Philadelphia’s school board on Thursday night approved a measure to borrow up to $1.5 billion to enable the district to pay its bills through December.
The move comes at a steep price — $30 million in borrowing costs — and comes amid a continuing budget stalemate in Harrisburg.
So far, the district is short about $400 million in state payments that should have been made in July and August, money that was promised to cover essentials, including basic and special education services and student transportation.
Statewide, school districts have missed more than $2 billion in expected payments from Harrisburg.
The school system’s borrowing costs “will never be reimbursed, and will never reach the classroom,” board member Whitney Jones told the public Thursday. “The budget delay is costing our schools money that we do not have, and it’s further limiting what we can provide to students.”
The board approved the temporary borrowing, but expressed frustration, anger, and worry about the extraordinary step they said they were forced to take.
Board member Joan Stern, a public finance lawyer with decades of experience who has drafted debt and finance legislation enacted in Pennsylvania and New Jersey, said the board’s action was “unprecedented.”
“What the state’s doing is unconscionable,” said Stern.
Joyce Wilkerson, another school board member, called the need to borrow “a disgrace.”
Why does the district have to borrow?
The district is not new to temporary borrowing — it’s had to issue so-called tax and revenue anticipation notes in 38 of the past 40 years.
That’s because of its setup — Philadelphia is the only school system in the state that cannot raise its own revenue, so it relies on the city and state and their timelines to take in money.
Teachers have to be paid regularly, and charter school payments must also be made on time, but the city’s real estate tax, for instance — a major source of district revenue — is due March 31 and the district’s portion of that comes soon afterward.
For a time, the district typically completed its temporary borrowing in July.
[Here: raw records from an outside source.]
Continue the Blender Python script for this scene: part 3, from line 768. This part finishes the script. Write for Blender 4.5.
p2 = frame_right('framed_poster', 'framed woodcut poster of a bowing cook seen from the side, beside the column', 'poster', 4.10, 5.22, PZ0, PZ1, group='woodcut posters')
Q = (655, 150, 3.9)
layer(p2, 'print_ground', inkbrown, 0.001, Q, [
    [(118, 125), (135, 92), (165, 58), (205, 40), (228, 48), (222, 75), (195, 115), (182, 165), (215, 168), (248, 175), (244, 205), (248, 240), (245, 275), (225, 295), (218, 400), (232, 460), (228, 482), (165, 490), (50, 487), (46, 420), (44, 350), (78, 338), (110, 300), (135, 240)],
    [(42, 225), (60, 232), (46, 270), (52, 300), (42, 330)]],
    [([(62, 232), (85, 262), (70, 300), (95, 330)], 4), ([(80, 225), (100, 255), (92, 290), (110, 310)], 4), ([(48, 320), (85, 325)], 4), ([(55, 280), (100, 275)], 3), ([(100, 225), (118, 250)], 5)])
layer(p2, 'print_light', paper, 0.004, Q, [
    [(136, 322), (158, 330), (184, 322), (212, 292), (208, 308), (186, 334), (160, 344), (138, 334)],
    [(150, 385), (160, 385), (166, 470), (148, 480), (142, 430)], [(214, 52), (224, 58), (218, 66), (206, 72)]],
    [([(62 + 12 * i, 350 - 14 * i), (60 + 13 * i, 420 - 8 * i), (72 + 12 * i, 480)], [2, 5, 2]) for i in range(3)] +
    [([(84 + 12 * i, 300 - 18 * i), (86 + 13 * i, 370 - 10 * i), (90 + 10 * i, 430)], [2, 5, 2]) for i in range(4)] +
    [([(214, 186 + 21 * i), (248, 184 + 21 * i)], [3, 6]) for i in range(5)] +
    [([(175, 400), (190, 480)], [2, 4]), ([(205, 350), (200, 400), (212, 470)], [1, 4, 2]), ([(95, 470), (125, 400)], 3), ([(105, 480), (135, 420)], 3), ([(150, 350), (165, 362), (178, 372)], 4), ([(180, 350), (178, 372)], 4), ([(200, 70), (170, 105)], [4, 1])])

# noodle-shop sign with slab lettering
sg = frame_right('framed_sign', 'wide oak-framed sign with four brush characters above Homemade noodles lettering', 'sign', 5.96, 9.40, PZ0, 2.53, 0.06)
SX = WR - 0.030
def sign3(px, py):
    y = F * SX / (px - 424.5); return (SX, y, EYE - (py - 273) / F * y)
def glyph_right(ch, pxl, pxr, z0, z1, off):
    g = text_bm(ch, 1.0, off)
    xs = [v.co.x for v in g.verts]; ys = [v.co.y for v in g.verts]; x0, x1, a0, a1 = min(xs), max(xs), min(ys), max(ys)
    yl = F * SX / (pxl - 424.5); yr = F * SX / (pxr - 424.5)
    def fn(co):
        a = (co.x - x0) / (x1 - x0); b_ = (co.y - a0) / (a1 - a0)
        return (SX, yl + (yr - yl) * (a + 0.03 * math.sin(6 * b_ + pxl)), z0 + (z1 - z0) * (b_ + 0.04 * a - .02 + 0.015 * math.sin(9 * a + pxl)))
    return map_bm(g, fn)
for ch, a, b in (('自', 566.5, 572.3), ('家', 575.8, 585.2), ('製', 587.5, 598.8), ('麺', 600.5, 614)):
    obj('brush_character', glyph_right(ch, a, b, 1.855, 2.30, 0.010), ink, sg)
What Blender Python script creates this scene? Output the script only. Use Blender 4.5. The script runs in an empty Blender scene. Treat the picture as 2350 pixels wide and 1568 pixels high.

In recent years, as the district’s financial fortunes improved slightly, it’s been able to delay that to later in the year, and borrow less, with a smaller debt service cost.
The Thursday borrowing figure represented roughly three times what the district typically has to procure.
The school board authorized borrowings of up to $775 million from two separate banks, PNC and Bank of America.
The temporary borrowing will hold the district if the impasse continues into December. Board members asked Mike Herbstman, the district’s chief financial officer, what happens if the stalemate lasts longer?
“We are already beginning to look at all possible options,” Herbstman said. The district has to prioritize paying employees and vendors, making debt service payments, and making payments to charter schools, and “we anticipate doing that in the future … but there is a point that we will reach, if this continues, where it will be more difficult to continue to borrow.”
A Pennsylvania problem
Though Philadelphia’s vulnerability to delayed state aid is more pronounced than other districts’, it’s not alone in being put in a tough spot.
Mackenzie Christ, a spokesperson for the Pennsylvania School Boards Association, said districts across the state are delaying hiring, putting off repairs and technology upgrades, and more because of the uncertainty.
“This is not a result of poor planning or mismanagement at the local level; rather, districts are being asked to operate without the tools they need to succeed,” Christ said in a statement.
Borrowing is becoming more common, Christ said.
“While PSBA does not maintain a list of districts that have borrowed due to the impasse, we have heard anecdotally that this is occurring across the commonwealth,” she said. “Despite the delay in state funding, districts are still required to meet payroll and cover operational costs. Borrowing to cover these expenses comes at a cost — and unless the final state budget includes provisions to reimburse districts for these borrowing costs, that burden will fall on local taxpayers.”
Philadelphia school board members beseeched members of the public to push lawmakers hard to pass a budget quickly.
“The stakes cannot be higher,” Jones said.